Wiley's anti-Semitism - and the blunt painful debate around it - has hurt me in a way I find hard to define. I think it's because it makes me confront my own confused Jewish identity, and the different ways we all define ourselves.
I'm of Jewish heritage, but I'm not Jewish. My Dad grew up in a strict Jewish family in South Africa in the 1950s, but moved to England in the 1970s and married my Mum, a non-Jewish woman. This did not go down well with half of my Jewish family, who disowned him.
To that wing of my family, my Dad, my Mum, my sister and me just don't exist. Because my Dad married out of the faith, we have been erased.
My Jewish heritage, then, is tied into that conflict. Any attempt to claim it feels like I have to deny my non-Jewish family.
My Jewish heritage, then, is tied into that conflict. Any attempt to claim it feels like I have to deny my non-Jewish family.
(I should stress I also have loads of Jewish family who moved from South Africa and DO love and accept me as family even though I am decidedly not Jewish and married a Northern Irish Protestant in a Presbyterian church, so... Like I say, it's all very complicated.)
Given my complicated Jewish heritage, I feel uncomfortable talking about antisemitism. I didn't have a bar mitzvah, I only did Shabbat on Fridays at Jewish friends' houses, I've been to church more than synagogue. Can I really claim to have any understanding of it?
That's why, usually, with anti-Semitism in the discourse, I treat it like any other bigotry that I have no direct experience of - something I try to fight against while deferring to people who have actually suffered because of it. This week though something changed.
Wiley's tweets aren't anything I haven't seen before - they're a tediously racist screed that aren't really worth spending time on.

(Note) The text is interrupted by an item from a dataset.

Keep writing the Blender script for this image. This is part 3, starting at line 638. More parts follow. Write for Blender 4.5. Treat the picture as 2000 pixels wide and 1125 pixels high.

It's the fact that this (formerly) great artist that I loved sees "the Jews" as an evil monolith, a single community controlling the world.
His tweets come from a place of ignorance - in that they literally ignore the people who don't fit in his worldview (black Jews, poor Jews, working class Jews, progressive Jews, socialist Jews) to advance a racist conspiracy theory and portray them as the enemy of black people.
Except when I refer to Jewish people as "them" I'm erasing my own identity, my own heritage. In a way by ignoring my Jewish past I'm just adding to this perception that the Jewish community is a single monolith with its own interests where no identities overlap.
The debate around Wiley's anti-Semitism has brought home the way that the discourse reduces people to a single identity and pits them against each other for sport. It kills the nuances, the individual complexities, and makes the loudest and worst of us represent the whole.
Wiley's racism is used as a weapon against black people to discredit the BLM movement, which then in turn is used as an example of how the Jews control the media and how they can never be trusted. Hatred begets hatred and we allow it to flourish.
I'm tired. I'm tired of fitting myself into a box to navigate a debate that's rigged against all of us, that pushes more poison out into the world. I'm tired of being too Jewish for the racists and not Jewish enough for people like my extended family. I'm tired of being divided.